The Flake-Feinstein bill
News media are reporting that Sens. Jeff Flake (R-Ariz.) and Dianne Feinstein (D-Calif.) have joined with others to sponsor a bipartisan bill that looks not to refugee admissions, but to the visa waiver program (VWP). The bill does not appear to have been introduced yet, so I have been unable to find the text, but according to media accounts (see here and here), the bill would bar nationals from visa waiver countries from participating in the program if they have visited Iraq or Syria (ISIS strongholds) in the past five years, and instead require them to seek visas through the usual consular interview process prior to traveling to the U.S.
Some commentators are calling it a "commonsense response" to the moves to halt refugee admissions. I am not sure this assessment is true.
The border controls in Syria have collapsed, as is evident from the flow of jihadists in both directions, into and out of the country. And while Iraq is not quite so tenuous, it is far from hermetically sealed. If a would-be terrorist who has been in Syria or Iraq is known to the U.S. government, he will almost certainly already be on a terrorist or no-fly list, and never permitted to board the airplane headed this way in the first place. But if he's not in our government's databases of those believed to have visited those countries, and he does appear at one of our ports, how exactly are our border inspectors to know the individual has been in Syria or Iraq? There won't likely be entry and exit stamps in a passport saying "As Salaam Alaikum. Welcome to the Islamic Caliphate" or "Goodbye from IS. Thanks for visiting, and Allahu Akbar!"
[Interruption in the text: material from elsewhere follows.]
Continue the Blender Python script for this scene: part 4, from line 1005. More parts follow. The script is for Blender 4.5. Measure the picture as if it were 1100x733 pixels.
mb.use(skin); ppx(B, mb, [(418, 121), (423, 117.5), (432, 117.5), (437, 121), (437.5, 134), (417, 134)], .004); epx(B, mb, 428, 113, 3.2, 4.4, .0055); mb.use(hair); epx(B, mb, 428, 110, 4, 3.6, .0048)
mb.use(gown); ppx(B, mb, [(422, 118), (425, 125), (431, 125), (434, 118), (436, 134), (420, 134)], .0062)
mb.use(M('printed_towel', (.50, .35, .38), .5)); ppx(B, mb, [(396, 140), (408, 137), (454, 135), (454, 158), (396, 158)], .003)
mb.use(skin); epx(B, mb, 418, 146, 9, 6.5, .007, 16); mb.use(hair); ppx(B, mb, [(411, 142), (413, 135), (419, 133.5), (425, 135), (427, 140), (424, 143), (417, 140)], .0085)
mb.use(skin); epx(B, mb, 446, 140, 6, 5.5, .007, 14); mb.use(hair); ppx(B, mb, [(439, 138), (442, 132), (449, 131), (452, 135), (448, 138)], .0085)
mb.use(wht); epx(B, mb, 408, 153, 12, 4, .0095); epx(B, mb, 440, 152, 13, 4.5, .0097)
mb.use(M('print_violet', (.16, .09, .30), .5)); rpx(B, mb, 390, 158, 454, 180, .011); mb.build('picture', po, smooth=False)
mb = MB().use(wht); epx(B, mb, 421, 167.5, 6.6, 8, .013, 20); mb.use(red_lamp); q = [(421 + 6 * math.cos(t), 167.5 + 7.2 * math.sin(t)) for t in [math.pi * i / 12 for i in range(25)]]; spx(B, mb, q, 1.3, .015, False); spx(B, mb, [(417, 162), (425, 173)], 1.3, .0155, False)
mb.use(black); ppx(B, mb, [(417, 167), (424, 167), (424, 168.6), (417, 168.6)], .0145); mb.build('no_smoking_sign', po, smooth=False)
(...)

I am strongly in favor of anything that shores up the soft spots of the VWP, about which I have many concerns (see here and here), and for that reason don't think the bill will do any harm. But it must be understood for what it is. It will likely prevent few aliens from entering via the VWP when their pasts are, at least on the surface, a blank slate. However if, after entry using the VWP, it is discovered that an alien did in fact visit Syria or Iraq, the fact that this was withheld provides federal immigration authorities the hook to arrest and expeditiously remove the individual for having been ineligible to enter under the program to begin with. Understand clearly though: that is after the fact, in which case it may be a race against time, assuming the alien is a jihadi bent on destruction.